>>>

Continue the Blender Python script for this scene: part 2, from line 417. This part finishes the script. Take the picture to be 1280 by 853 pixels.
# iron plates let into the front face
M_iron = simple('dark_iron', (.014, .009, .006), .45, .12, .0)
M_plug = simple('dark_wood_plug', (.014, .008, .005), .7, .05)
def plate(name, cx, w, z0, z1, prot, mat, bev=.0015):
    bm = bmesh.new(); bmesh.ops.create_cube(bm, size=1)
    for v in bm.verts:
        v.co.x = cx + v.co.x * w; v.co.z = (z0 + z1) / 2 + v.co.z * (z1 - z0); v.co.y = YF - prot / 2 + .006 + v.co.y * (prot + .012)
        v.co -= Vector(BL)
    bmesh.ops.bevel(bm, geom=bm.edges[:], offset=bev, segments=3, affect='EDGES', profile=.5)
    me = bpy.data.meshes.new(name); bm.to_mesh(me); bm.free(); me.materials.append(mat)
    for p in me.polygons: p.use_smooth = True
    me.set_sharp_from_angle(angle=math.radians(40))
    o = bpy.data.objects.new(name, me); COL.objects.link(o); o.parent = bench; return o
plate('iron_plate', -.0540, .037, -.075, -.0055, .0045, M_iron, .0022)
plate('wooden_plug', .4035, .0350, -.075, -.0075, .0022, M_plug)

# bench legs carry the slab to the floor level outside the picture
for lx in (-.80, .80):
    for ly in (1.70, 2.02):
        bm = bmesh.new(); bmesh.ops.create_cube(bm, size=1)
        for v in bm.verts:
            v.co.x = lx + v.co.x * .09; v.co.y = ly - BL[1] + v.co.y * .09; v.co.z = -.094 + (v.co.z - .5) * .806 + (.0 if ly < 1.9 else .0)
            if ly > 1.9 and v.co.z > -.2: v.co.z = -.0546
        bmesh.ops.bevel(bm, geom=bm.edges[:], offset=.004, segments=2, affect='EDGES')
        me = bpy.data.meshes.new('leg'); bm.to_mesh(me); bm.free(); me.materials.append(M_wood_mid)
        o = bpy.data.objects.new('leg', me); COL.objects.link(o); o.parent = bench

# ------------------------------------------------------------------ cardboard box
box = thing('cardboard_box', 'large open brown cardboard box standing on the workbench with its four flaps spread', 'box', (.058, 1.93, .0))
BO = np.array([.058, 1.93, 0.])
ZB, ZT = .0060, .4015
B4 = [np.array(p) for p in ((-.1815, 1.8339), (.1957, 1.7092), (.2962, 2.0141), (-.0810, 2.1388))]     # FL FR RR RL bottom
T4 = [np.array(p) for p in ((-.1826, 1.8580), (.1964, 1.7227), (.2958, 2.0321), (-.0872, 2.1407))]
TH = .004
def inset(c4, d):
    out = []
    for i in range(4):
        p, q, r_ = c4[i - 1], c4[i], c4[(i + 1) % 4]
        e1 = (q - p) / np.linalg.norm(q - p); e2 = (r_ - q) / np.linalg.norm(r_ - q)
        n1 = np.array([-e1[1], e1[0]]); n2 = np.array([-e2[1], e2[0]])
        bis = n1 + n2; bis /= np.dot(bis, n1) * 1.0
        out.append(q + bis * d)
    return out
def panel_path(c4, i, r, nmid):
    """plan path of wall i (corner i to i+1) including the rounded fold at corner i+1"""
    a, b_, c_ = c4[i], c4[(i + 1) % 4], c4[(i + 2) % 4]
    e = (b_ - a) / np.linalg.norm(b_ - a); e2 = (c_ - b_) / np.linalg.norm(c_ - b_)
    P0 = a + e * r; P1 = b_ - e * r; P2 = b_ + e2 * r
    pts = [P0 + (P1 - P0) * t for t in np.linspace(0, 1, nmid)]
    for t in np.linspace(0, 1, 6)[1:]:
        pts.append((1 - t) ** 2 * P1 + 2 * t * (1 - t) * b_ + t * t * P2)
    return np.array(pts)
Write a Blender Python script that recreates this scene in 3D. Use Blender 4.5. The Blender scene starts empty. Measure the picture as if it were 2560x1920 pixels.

<<<

TASK DIRECTIONS:
Return each line of the records above exactly as it reads.

RESULT:
Continue the Blender Python script for this scene: part 2, from line 417. This part finishes the script. Take the picture to be 1280 by 853 pixels.
# iron plates let into the front face
M_iron = simple('dark_iron', (.014, .009, .006), .45, .12, .0)
M_plug = simple('dark_wood_plug', (.014, .008, .005), .7, .05)
def plate(name, cx, w, z0, z1, prot, mat, bev=.0015):
    bm = bmesh.new(); bmesh.ops.create_cube(bm, size=1)
    for v in bm.verts:
        v.co.x = cx + v.co.x * w; v.co.z = (z0 + z1) / 2 + v.co.z * (z1 - z0); v.co.y = YF - prot / 2 + .006 + v.co.y * (prot + .012)
        v.co -= Vector(BL)
    bmesh.ops.bevel(bm, geom=bm.edges[:], offset=bev, segments=3, affect='EDGES', profile=.5)
    me = bpy.data.meshes.new(name); bm.to_mesh(me); bm.free(); me.materials.append(mat)
    for p in me.polygons: p.use_smooth = True
    me.set_sharp_from_angle(angle=math.radians(40))
    o = bpy.data.objects.new(name, me); COL.objects.link(o); o.parent = bench; return o
plate('iron_plate', -.0540, .037, -.075, -.0055, .0045, M_iron, .0022)
plate('wooden_plug', .4035, .0350, -.075, -.0075, .0022, M_plug)

# bench legs carry the slab to the floor level outside the picture
for lx in (-.80, .80):
    for ly in (1.70, 2.02):
        bm = bmesh.new(); bmesh.ops.create_cube(bm, size=1)
        for v in bm.verts:
            v.co.x = lx + v.co.x * .09; v.co.y = ly - BL[1] + v.co.y * .09; v.co.z = -.094 + (v.co.z - .5) * .806 + (.0 if ly < 1.9 else .0)
            if ly > 1.9 and v.co.z > -.2: v.co.z = -.0546
        bmesh.ops.bevel(bm, geom=bm.edges[:], offset=.004, segments=2, affect='EDGES')
        me = bpy.data.meshes.new('leg'); bm.to_mesh(me); bm.free(); me.materials.append(M_wood_mid)
        o = bpy.data.objects.new('leg', me); COL.objects.link(o); o.parent = bench

# ------------------------------------------------------------------ cardboard box
box = thing('cardboard_box', 'large open brown cardboard box standing on the workbench with its four flaps spread', 'box', (.058, 1.93, .0))
BO = np.array([.058, 1.93, 0.])
ZB, ZT = .0060, .4015
B4 = [np.array(p) for p in ((-.1815, 1.8339), (.1957, 1.7092), (.2962, 2.0141), (-.0810, 2.1388))]     # FL FR RR RL bottom
T4 = [np.array(p) for p in ((-.1826, 1.8580), (.1964, 1.7227), (.2958, 2.0321), (-.0872, 2.1407))]
TH = .004
def inset(c4, d):
    out = []
    for i in range(4):
        p, q, r_ = c4[i - 1], c4[i], c4[(i + 1) % 4]
        e1 = (q - p) / np.linalg.norm(q - p); e2 = (r_ - q) / np.linalg.norm(r_ - q)
        n1 = np.array([-e1[1], e1[0]]); n2 = np.array([-e2[1], e2[0]])
        bis = n1 + n2; bis /= np.dot(bis, n1) * 1.0
        out.append(q + bis * d)
    return out
def panel_path(c4, i, r, nmid):
    """plan path of wall i (corner i to i+1) including the rounded fold at corner i+1"""
    a, b_, c_ = c4[i], c4[(i + 1) % 4], c4[(i + 2) % 4]
    e = (b_ - a) / np.linalg.norm(b_ - a); e2 = (c_ - b_) / np.linalg.norm(c_ - b_)
    P0 = a + e * r; P1 = b_ - e * r; P2 = b_ + e2 * r
    pts = [P0 + (P1 - P0) * t for t in np.linspace(0, 1, nmid)]
    for t in np.linspace(0, 1, 6)[1:]:
        pts.append((1 - t) ** 2 * P1 + 2 * t * (1 - t) * b_ + t * t * P2)
    return np.array(pts)
Write a Blender Python script that recreates this scene in 3D. Use Blender 4.5. The Blender scene starts empty. Measure the picture as if it were 2560x1920 pixels.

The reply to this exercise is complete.